Starting from a specific quote in Nathan’s articles, in the meet.coop notes we can highlight six areas for developing principles and protocols for the coop, as below:

  • 1 A stack of spaces, a stack of commons (an ‘institutional stack’) - not a stack of code entities, but a stack of spaces in which members of the commons - broadly seen as ‘organisers’ - perform actions of a collaborative kind.
  • 2 Contribution economy, dual power - A parallel economy of contribution (not ownership, not exchange, not primarily money) is inescapably in contact with and in contradiction with the dominant economy. Thus dual power.

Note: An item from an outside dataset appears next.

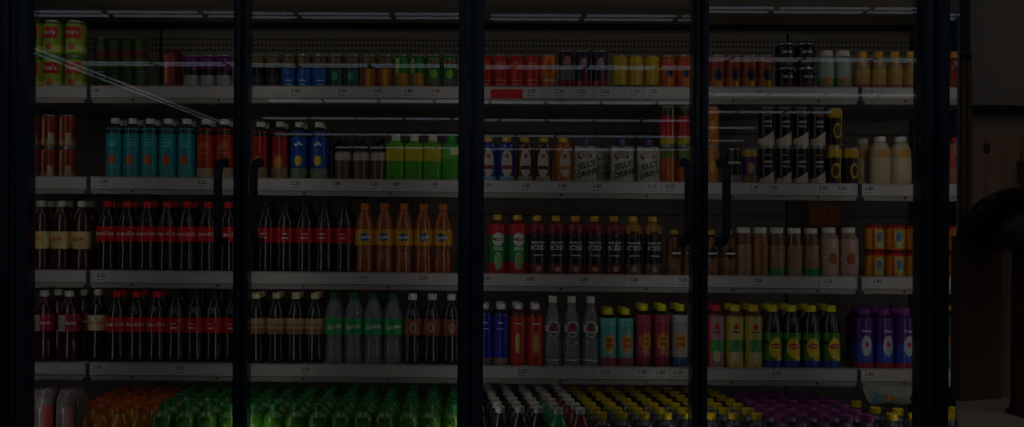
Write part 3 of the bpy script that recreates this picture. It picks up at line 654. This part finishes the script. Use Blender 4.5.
# ================================================================= price tags
TAGM = mat('ccc4c0', .45, 0, .04, 8.); INK = prn('302a2a'); REDT = prn('a82020')
tags = {0: [(95, '1.80'), (295, '2.00'), (342, '2.00'), (377, '1.90'), (408, '1.80'), (435, '1.90'), (531, '2.30'), (559, '2.30'), (581, '2.50'), (604, '2.50'), (634, '1.70'), (652, '1.70'), (758, '1.90'), (868, '2.10')],
        1: [(104, '1.80'), (202, '2.30'), (296, '2.50'), (336, '1.80'), (374, '2.40'), (395, '1.80'), (433, '1.90'), (487, '2.90'), (526, '2.80'), (562, '2.80'), (597, '2.40'), (652, '2.10'), (670, '2.20'), (754, '1.90'), (773, '2.00'), (823, '2.00'), (842, '2.00'), (869, '2.80')],
        2: [(102, '2.30'), (364, '2.50'), (424, '2.50'), (487, '2.90'), (530, '2.80'), (584, '2.80'), (634, '2.80'), (683, '3.20'), (758, '3.20'), (828, '3.30'), (877, '2.90')],
        3: [(98, '2.30'), (181, '2.30'), (306, '2.10'), (523, '2.20'), (606, '2.70'), (643, '1.90'), (661, '2.80'), (679, '2.20'), (777, '2.30'), (870, '2.80')]}
for row, lst in tags.items():
    fronts = sorted([(it[2], PROTO[it[0]][4]) for it in ITEMS if it[1] == row and it[5] == 0 and it[4] < .03], key=lambda q: q[0])
    used = {}
    for px, t in lst:
        X = wx(px, YR); z = rail_z(row, X)
        ds = min(fronts, key=lambda q: abs(q[0] - px))[1].split(',')[0]
        m = M(); m.box(-.026, .026, -.0012, 0, -.017, .016, TAGM)
        p = m.obj('price_tag', None, (X, YR - .0005, z - .0205))
        m2 = M(); m2.text(t, .0165, .004, INK, None, yflat=.0012, off=.0004); m2.patch(-.016, .008, -.0105, -.009, INK, None, yflat=.0012, n=1); m2.obj('printed_price', p)
        ds = ' '.join(ds.split()[:6]); ds = ds[:-5] if ds.endswith(' with') else ds
        if ds.endswith(' and'): ds = ds[:-4]
        k = (ds, t); used.setdefault(k, []).append(p)
        tag(p, 'price tag %s, %s, under %s' % (t, SHN[row], ds), 'price tag', 'price tags on the shelf rails')
    for k, ps in used.items():
        if len(ps) > 1:
            for q, p in enumerate(ps): p['label'] += ', %s from left' % ORD[q]
m = M(); m.box(-.052, .052, -.0015, 0, -.016, .014, REDT)
p = m.obj('promotion_tag', None, (wx(506, YR), YR - .0005, rail_z(0, wx(506, YR)) - .024))
tag(p, 'long red promotion strip on the top shelf rail under the red cans', 'price tag')
# red tray carrying the small cans at the back of the third shelf
xt = wx(824, 3.19); zt = rail_z(2, xt) - LIP
m = M(); m.box(-.075, .085, -.05, .05, .160, .165, prn('6c1814')); m.box(-.075, .085, -.05, -.047, .0, .172, prn('5c1410')); m.box(-.075, .085, .047, .05, 0, .16, prn('5c1410'))
o = m.obj('riser_tray', None, (xt, 3.19, zt)); tag(o, 'dark red riser tray under small orange cans at the shelf back', 'tray')
# ================================================================= right hand side: wall, board, counter, lamp
YW = 2.44
def wallx(px): return wx(px, YW)
WPL = mat('b2a696', .8, 0, .06, 3.)
m = M(); m.box(XE + .026, XE + 2.6, YW, YW + .012, 0, 3.93, WPL); struct(m.obj('wall_right'))
m = M(); m.box(0, 1.2, -.03, 0, 0, wz(105, 990, YW - .1) - wz(111, 990, YW - .1), mat('241e18', .6)); o = m.obj('wall_ledge', None, (XE + .028, YW, wz(110, 990, YW - .05)))
tag(o, 'narrow dark ledge across the upper wall beside the refrigerator', 'ledge')
m = M(); zb_, zt_ = .753, wz(130, 990, YW)
m.box(0, 1.2, -.018, 0, 0, zt_ - zb_, mat('c49c7c', .55, kind='wood'))
for (kx, kz) in ((wx(982, YW) - XE - .028, wz(149, 982, YW) - zb_),):
    m.disc(kx, kz, .010, .016, mat('2a1a10', .6), None, yflat=.0184); m.disc(kx, kz, .006, .009, mat('4c3424', .6), None, yflat=.019)
o = m.obj('wood_board', None, (XE + .028, YW - .002, zb_)); tag(o, 'brown wooden board with a knot fixed on the wall behind lamp', 'board')
CT = .753
CTM = mat('e8d8c2', .6, 0, .06, 6.); m = M(); xo = XE + .028; xl = wx(960.5, 2.40) - xo; xf = wx(960.5, 1.95) - xo
for z0_, z1_, q_ in ((-.04, 0, 0),):
    vs = [(xf, -.47, z0_), (1.3, -.47, z0_), (1.3, 0, z0_), (xl, 0, z0_)]; vs += [(a_, b_, z1_) for a_, b_, _ in vs]
    m.add(vs, [(3, 2, 1, 0), (4, 5, 6, 7), (0, 1, 5, 4), (1, 2, 6, 5), (2, 3, 7, 6), (3, 0, 4, 7)], CTM)
ct = m.obj('counter', None, (XE + .028, YW - .02, CT)); m = M(); m.box(.02, 1.28, -.44, -.42, -.753, -.04, mat('3c2c22', .6)); m.box(.0, .02, -.44, 0, -.753, -.04, mat('3c2c22', .6)); m.obj('counter_base', ct)
tag(ct, 'beige topped counter beside the refrigerator end', 'counter')
DB = mat('8a6856', .7, 0, .05)
xb0, xb1 = wx(960.5, 2.355), wx(1002, 2.395)
m = M(); zt2 = wz(236, 990, 2.32) - CT
m.add([(xb0, 2.355, 0), (xb1, 2.395, 0), (xb1, 2.412, 0), (xb0, 2.40, 0), (xb0, 2.355, zt2), (xb1, 2.395, zt2), (xb1, 2.412, zt2), (xb0, 2.40, zt2)], [(3, 2, 1, 0), (4, 5, 6, 7), (0, 1, 5, 4), (1, 2, 6, 5), (2, 3, 7, 6), (3, 0, 4, 7)], DB)
o = m.obj('brown_box', None, (0, 0, CT)); tag(o, 'tall dark brown box standing on the counter under the lamp dome', 'box')
lx, ly = wx(1029, 2.20), 2.20
lamp = empty('table_lamp', (lx, ly, CT)); tag(lamp, 'black dome table lamp on brown stem on the counter', 'lamp')
GB = mat('050505', .28, 0, .02); ST = mat('5c4436', .5, kind='wood')
R = .168; zr = wz(246, 1027, ly) - CT
m = M(); pr = []
for k in range(13): a = k / 12 * PI / 2; pr.append((max(R * math.cos(a), .0005), .158 * math.sin(a)))
m.lathe([(R - .006, -.014), (R, -.012)] + pr, GB, 48); m.lathe([(R - .007, -.013)] + [(max(a - .008, .0005), b_ - .006) for a, b_ in pr], mat('1c1814', .5), 48)
sh = m.obj('lamp_shade', lamp, (0, 0, zr)); sh.rotation_euler = (0, math.radians(10), 0)
m = M(); m.lathe([(.050, 0), (.052, .006), (.043, .012), (.040, .02), (.038, zr + .03)], ST, 24); m.obj('stem', lamp)
m = M(); m.tube([(-.028, -.046, zr - .02), (-.030, -.048, zr - .10), (-.044, -.050, zr - .19), (-.046, -.05, zr - .26), (-.043, -.05, zr - .33), (-.045, -.052, .03), (-.05, -.058, .003)], .0032, BLK2, 8); m.obj('cord', lamp)
# small brass pull on the far right of the board
m = M(); m.box(-.012, .012, -.03, 0, -.03, .03, mat('8a6c3c', .4, .6)); m.lathe([(.004, .03), (.004, .06)], mat('8a6c3c', .4, .6), 8)
o = m.obj('brass_holder', None, (wx(1021, YW - .02), YW - .019, wz(172, 1021, YW))); tag(o, 'small brass holder on the wooden board above the lamp', 'holder')
# ================================================================= store shell and ceiling lights
m = M(); m.box(-20, 22, -28, 3.6, -.05, 0, mat('6a645c', .35, 0, .05, 1.5)); struct(m.obj('floor'))
CE = CZ + 2.68
m = M(); m.box(-20, 22, -28, 3.6, CE, CE + .05, mat('2c2a28', .8)); struct(m.obj('ceiling'))
m = M(); m.box(-20, 22, -28.1, -28, 0, CE, mat('c0bab0', .8)); struct(m.obj('wall_front'))
m = M(); m.box(-4, XE + .026, YB + .06, YB + .16, 0, CE, WPL); struct(m.obj('wall_back'))
TUBE = mat('dcecff', kind='emit', strength=24.)
fx_ = M(); fx_.box(-.585, .585, -.12, .12, .03, .08, mat('8c8c8c', .5))
tb = []
for s_ in (-1, 1):
    t = M(); t.tube([(-.56, .1 * s_, 0), (.56, .1 * s_, 0)], .0135, TUBE, 8); tb.append(t.mesh('tube'))
fxm = fx_.mesh('fixture_housing'); first = None
def light(x, y, rz):
    global first
    if first is None:
        root = bpy.data.objects.new('ceiling_light', fxm); C.objects.link(root)
        ch = []
        for t in tb: c = bpy.data.objects.new('tube', t); C.objects.link(c); c.parent = root; ch.append(c)
        first = (root, ch)
    else:
        root = first[0].copy(); C.objects.link(root)
        for c in first[1]: d = c.copy(); C.objects.link(d); d.parent = root
    root.location = (x, y, CZ + 2.6); root.rotation_euler = (0, 0, rz)
    tag(root, 'twin tube ceiling light mirrored as a bright streak in the door glass', 'ceiling light', 'strip lights on the store ceiling')
def row(d, x0, x1, off=0.):
    y = 2 * YG - d; x = x0 + off
    while x < x1: light(x + .6, y, 0); x += 1.2
row(10.6, -5.8, 6.2); row(14.0, -6.5, 7.8, .0); row(18.1, -4.7, 9.0, .3); row(21.2, -5.4, 9.0, .1); row(25.1, -6.4, 8.0, .5); row(29.5, -5.0, 8.5, .2)
PL = mat('fbf8ff', kind='emit', strength=14.)
pm = M(); pm.box(-.6, .6, -.17, .17, .0, .06, mat('8c8c8c', .5)); pm = pm.mesh('fill_panel_housing'); pdm = M(); pdm.box(-.58, .58, -.15, .15, -.008, -.001, PL); pdm = pdm.mesh('fill_panel_diffuser')
p0 = None
for yy in (.9, -.6, -2.2):  # unseen panels, added to brighten the right wall and the rails
    for i in range(7):
        if p0 is None: o = bpy.data.objects.new('added_fill_panel', pm); c = bpy.data.objects.new('fill_panel_diffuser', pdm); p0 = (o, c)
        else: o = p0[0].copy(); c = p0[1].copy()
        C.objects.link(o); C.objects.link(c); c.parent = o; o.location = (-3.6 + 1.35 * i, yy, CZ + 2.61)
        tag(o, 'unseen fill light panel added above the aisle in front of the refrigerator', 'ceiling light', 'added fill panels above the aisle')
y = 2 * YG - 12.3
for k in range(9): light(-6.75, y - k * 1.2, PI / 2)
# ================================================================= world, camera, view
w = bpy.data.worlds.new('world'); sc.world = w; w.use_nodes = True
w.node_tree.nodes['Background'].inputs[0].default_value = (.95, .97, 1, 1); w.node_tree.nodes['Background'].inputs[1].default_value = 1.3
cd = bpy.data.cameras.new('camera'); cam = bpy.data.objects.new('camera', cd); C.objects.link(cam); sc.camera = cam
cd.sensor_width = 36; cd.lens = FPX / 1024 * 36; cd.shift_x = (512 - VX) / 1024; cd.shift_y = (VY - 213.5) / 1024
cam.matrix_world = Matrix.Translation((0, 0, CZ)) @ Matrix.Rotation(PI / 2, 4, 'X') @ Matrix.Rotation(math.atan(ROLL), 4, 'Z')
cd.clip_start = .05
sc.view_settings.view_transform = 'Standard'; sc.view_settings.look = 'None'; sc.view_settings.gamma = 1; sc.view_settings.use_curve_mapping = False
import os
sc.view_settings.exposure = -5.3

  • 3 Practices of transformation, altered social relations - feminist economics, and stewarding in commons of plural kinds of users (including non-producer users), necessarily generate a ‘parallel ethics’ that differs from FLOSS. It involves protocols that determine privileges and obligations, and also legitimate participation. This is the analogue of the licensing issue in FLOSS, but not dealt with thro licenses as such. It is dealt with through membership rules and stewardship actions in the commons.
  • 4 New infrastructures and institutions - As a digital platform provider, this leads us into matters of design justice. This framework of ‘parallel ethics’ is based on:
  • 5 Stewarding - Privileges and obligations in a commons - Stewardship is an explicit collective practice, executed thro a General assembly, a Board and a Standing assembly of workers, rather than a tacit social hierarchy (a tyranny of nominally ‘open’ structurelessness) of wizards and benevolent dictators.
  • 6 Contribution economy - Recognition and value(ing) - the platform service depends significantly on financial payments: by User members to the coop, and by the coop to operational members, as livelihood. This differs from a FLOSS regime that depends tacitly on privilege: a capacity for freely disposable, skilled, volunteer work hours (typically, white-male, global-North, graduate-level actors).